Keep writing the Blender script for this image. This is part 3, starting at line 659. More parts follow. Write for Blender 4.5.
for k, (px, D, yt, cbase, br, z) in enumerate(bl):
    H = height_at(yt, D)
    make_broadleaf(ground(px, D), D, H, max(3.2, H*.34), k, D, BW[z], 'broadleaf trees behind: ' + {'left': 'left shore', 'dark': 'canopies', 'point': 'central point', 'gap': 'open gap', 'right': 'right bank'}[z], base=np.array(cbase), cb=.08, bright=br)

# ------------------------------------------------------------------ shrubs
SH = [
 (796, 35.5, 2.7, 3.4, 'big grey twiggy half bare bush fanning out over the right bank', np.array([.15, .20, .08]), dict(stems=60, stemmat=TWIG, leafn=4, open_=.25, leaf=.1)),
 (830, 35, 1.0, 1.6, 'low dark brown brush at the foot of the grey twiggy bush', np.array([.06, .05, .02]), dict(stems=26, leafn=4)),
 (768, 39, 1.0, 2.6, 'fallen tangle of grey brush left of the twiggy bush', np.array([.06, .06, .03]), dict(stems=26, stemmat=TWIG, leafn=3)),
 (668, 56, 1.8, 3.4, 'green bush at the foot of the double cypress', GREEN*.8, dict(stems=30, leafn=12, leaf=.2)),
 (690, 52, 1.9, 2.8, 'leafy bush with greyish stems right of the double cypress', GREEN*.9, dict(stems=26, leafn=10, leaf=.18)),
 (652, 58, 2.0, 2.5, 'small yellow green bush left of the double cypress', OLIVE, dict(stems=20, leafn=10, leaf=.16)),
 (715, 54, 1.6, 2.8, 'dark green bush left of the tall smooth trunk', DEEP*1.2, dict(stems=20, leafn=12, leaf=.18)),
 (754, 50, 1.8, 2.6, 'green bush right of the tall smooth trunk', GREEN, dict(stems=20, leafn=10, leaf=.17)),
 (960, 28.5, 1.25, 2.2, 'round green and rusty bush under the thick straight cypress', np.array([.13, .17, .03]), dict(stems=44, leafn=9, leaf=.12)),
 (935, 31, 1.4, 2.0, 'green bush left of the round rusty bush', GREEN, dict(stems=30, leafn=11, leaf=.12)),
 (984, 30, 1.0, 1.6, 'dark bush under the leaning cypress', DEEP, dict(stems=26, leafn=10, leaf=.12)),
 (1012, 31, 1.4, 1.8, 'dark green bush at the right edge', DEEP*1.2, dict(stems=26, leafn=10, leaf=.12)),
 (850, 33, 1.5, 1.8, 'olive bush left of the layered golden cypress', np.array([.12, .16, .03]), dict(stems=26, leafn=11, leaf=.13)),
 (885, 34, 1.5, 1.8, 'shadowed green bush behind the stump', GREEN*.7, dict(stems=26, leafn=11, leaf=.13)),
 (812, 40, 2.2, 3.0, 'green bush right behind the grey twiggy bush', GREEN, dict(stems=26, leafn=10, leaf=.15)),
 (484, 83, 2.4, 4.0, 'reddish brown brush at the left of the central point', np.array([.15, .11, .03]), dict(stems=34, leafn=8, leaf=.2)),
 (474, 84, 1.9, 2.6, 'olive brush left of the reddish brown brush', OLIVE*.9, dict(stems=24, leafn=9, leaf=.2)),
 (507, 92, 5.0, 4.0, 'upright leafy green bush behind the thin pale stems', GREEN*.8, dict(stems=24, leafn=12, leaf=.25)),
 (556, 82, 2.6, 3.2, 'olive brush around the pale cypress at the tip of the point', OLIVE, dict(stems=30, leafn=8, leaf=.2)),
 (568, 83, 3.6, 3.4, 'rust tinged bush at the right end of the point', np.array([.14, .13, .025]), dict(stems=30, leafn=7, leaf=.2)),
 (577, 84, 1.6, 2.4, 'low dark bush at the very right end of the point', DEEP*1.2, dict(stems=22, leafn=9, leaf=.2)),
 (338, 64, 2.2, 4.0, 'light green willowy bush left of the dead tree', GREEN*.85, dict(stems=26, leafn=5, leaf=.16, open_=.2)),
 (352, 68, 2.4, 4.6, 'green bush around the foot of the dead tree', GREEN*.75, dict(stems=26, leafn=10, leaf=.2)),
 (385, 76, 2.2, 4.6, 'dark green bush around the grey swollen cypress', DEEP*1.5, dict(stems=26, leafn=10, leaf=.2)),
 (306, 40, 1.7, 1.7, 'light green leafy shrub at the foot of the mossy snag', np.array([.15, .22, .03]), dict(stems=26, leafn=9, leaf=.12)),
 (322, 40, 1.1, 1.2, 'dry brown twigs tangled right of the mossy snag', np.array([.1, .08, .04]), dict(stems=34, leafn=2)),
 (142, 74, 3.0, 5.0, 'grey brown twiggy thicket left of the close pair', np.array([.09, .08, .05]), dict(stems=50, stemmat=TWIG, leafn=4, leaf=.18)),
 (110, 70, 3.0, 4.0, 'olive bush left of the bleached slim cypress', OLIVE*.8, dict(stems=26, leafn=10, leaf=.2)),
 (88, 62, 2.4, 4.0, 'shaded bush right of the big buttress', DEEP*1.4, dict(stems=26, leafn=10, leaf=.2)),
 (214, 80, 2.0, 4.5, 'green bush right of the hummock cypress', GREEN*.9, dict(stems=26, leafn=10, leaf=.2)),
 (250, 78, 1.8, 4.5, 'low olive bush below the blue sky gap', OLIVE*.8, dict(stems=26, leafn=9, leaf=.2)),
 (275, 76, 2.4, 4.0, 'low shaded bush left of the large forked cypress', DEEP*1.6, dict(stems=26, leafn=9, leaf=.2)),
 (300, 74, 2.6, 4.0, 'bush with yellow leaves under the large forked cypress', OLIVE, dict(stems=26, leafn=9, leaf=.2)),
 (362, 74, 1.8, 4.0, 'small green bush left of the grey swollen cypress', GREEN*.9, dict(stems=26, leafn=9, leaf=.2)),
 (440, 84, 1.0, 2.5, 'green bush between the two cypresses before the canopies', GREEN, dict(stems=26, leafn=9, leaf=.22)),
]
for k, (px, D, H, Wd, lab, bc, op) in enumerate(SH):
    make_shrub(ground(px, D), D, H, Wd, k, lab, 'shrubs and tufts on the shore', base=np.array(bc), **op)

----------

Using the data above, reproduce every line exactly.

■ Solution to this task ■
Keep writing the Blender script for this image. This is part 3, starting at line 659. More parts follow. Write for Blender 4.5.
for k, (px, D, yt, cbase, br, z) in enumerate(bl):
    H = height_at(yt, D)
    make_broadleaf(ground(px, D), D, H, max(3.2, H*.34), k, D, BW[z], 'broadleaf trees behind: ' + {'left': 'left shore', 'dark': 'canopies', 'point': 'central point', 'gap': 'open gap', 'right': 'right bank'}[z], base=np.array(cbase), cb=.08, bright=br)

# ------------------------------------------------------------------ shrubs
SH = [
 (796, 35.5, 2.7, 3.4, 'big grey twiggy half bare bush fanning out over the right bank', np.array([.15, .20, .08]), dict(stems=60, stemmat=TWIG, leafn=4, open_=.25, leaf=.1)),
 (830, 35, 1.0, 1.6, 'low dark brown brush at the foot of the grey twiggy bush', np.array([.06, .05, .02]), dict(stems=26, leafn=4)),
 (768, 39, 1.0, 2.6, 'fallen tangle of grey brush left of the twiggy bush', np.array([.06, .06, .03]), dict(stems=26, stemmat=TWIG, leafn=3)),
 (668, 56, 1.8, 3.4, 'green bush at the foot of the double cypress', GREEN*.8, dict(stems=30, leafn=12, leaf=.2)),
 (690, 52, 1.9, 2.8, 'leafy bush with greyish stems right of the double cypress', GREEN*.9, dict(stems=26, leafn=10, leaf=.18)),
 (652, 58, 2.0, 2.5, 'small yellow green bush left of the double cypress', OLIVE, dict(stems=20, leafn=10, leaf=.16)),
 (715, 54, 1.6, 2.8, 'dark green bush left of the tall smooth trunk', DEEP*1.2, dict(stems=20, leafn=12, leaf=.18)),
 (754, 50, 1.8, 2.6, 'green bush right of the tall smooth trunk', GREEN, dict(stems=20, leafn=10, leaf=.17)),
 (960, 28.5, 1.25, 2.2, 'round green and rusty bush under the thick straight cypress', np.array([.13, .17, .03]), dict(stems=44, leafn=9, leaf=.12)),
 (935, 31, 1.4, 2.0, 'green bush left of the round rusty bush', GREEN, dict(stems=30, leafn=11, leaf=.12)),
 (984, 30, 1.0, 1.6, 'dark bush under the leaning cypress', DEEP, dict(stems=26, leafn=10, leaf=.12)),
 (1012, 31, 1.4, 1.8, 'dark green bush at the right edge', DEEP*1.2, dict(stems=26, leafn=10, leaf=.12)),
 (850, 33, 1.5, 1.8, 'olive bush left of the layered golden cypress', np.array([.12, .16, .03]), dict(stems=26, leafn=11, leaf=.13)),
 (885, 34, 1.5, 1.8, 'shadowed green bush behind the stump', GREEN*.7, dict(stems=26, leafn=11, leaf=.13)),
 (812, 40, 2.2, 3.0, 'green bush right behind the grey twiggy bush', GREEN, dict(stems=26, leafn=10, leaf=.15)),
 (484, 83, 2.4, 4.0, 'reddish brown brush at the left of the central point', np.array([.15, .11, .03]), dict(stems=34, leafn=8, leaf=.2)),
 (474, 84, 1.9, 2.6, 'olive brush left of the reddish brown brush', OLIVE*.9, dict(stems=24, leafn=9, leaf=.2)),
 (507, 92, 5.0, 4.0, 'upright leafy green bush behind the thin pale stems', GREEN*.8, dict(stems=24, leafn=12, leaf=.25)),
 (556, 82, 2.6, 3.2, 'olive brush around the pale cypress at the tip of the point', OLIVE, dict(stems=30, leafn=8, leaf=.2)),
 (568, 83, 3.6, 3.4, 'rust tinged bush at the right end of the point', np.array([.14, .13, .025]), dict(stems=30, leafn=7, leaf=.2)),
 (577, 84, 1.6, 2.4, 'low dark bush at the very right end of the point', DEEP*1.2, dict(stems=22, leafn=9, leaf=.2)),
 (338, 64, 2.2, 4.0, 'light green willowy bush left of the dead tree', GREEN*.85, dict(stems=26, leafn=5, leaf=.16, open_=.2)),
 (352, 68, 2.4, 4.6, 'green bush around the foot of the dead tree', GREEN*.75, dict(stems=26, leafn=10, leaf=.2)),
 (385, 76, 2.2, 4.6, 'dark green bush around the grey swollen cypress', DEEP*1.5, dict(stems=26, leafn=10, leaf=.2)),
 (306, 40, 1.7, 1.7, 'light green leafy shrub at the foot of the mossy snag', np.array([.15, .22, .03]), dict(stems=26, leafn=9, leaf=.12)),
 (322, 40, 1.1, 1.2, 'dry brown twigs tangled right of the mossy snag', np.array([.1, .08, .04]), dict(stems=34, leafn=2)),
 (142, 74, 3.0, 5.0, 'grey brown twiggy thicket left of the close pair', np.array([.09, .08, .05]), dict(stems=50, stemmat=TWIG, leafn=4, leaf=.18)),
 (110, 70, 3.0, 4.0, 'olive bush left of the bleached slim cypress', OLIVE*.8, dict(stems=26, leafn=10, leaf=.2)),
 (88, 62, 2.4, 4.0, 'shaded bush right of the big buttress', DEEP*1.4, dict(stems=26, leafn=10, leaf=.2)),
 (214, 80, 2.0, 4.5, 'green bush right of the hummock cypress', GREEN*.9, dict(stems=26, leafn=10, leaf=.2)),
 (250, 78, 1.8, 4.5, 'low olive bush below the blue sky gap', OLIVE*.8, dict(stems=26, leafn=9, leaf=.2)),
 (275, 76, 2.4, 4.0, 'low shaded bush left of the large forked cypress', DEEP*1.6, dict(stems=26, leafn=9, leaf=.2)),
 (300, 74, 2.6, 4.0, 'bush with yellow leaves under the large forked cypress', OLIVE, dict(stems=26, leafn=9, leaf=.2)),
 (362, 74, 1.8, 4.0, 'small green bush left of the grey swollen cypress', GREEN*.9, dict(stems=26, leafn=9, leaf=.2)),
 (440, 84, 1.0, 2.5, 'green bush between the two cypresses before the canopies', GREEN, dict(stems=26, leafn=9, leaf=.22)),
]
for k, (px, D, H, Wd, lab, bc, op) in enumerate(SH):
    make_shrub(ground(px, D), D, H, Wd, k, lab, 'shrubs and tufts on the shore', base=np.array(bc), **op)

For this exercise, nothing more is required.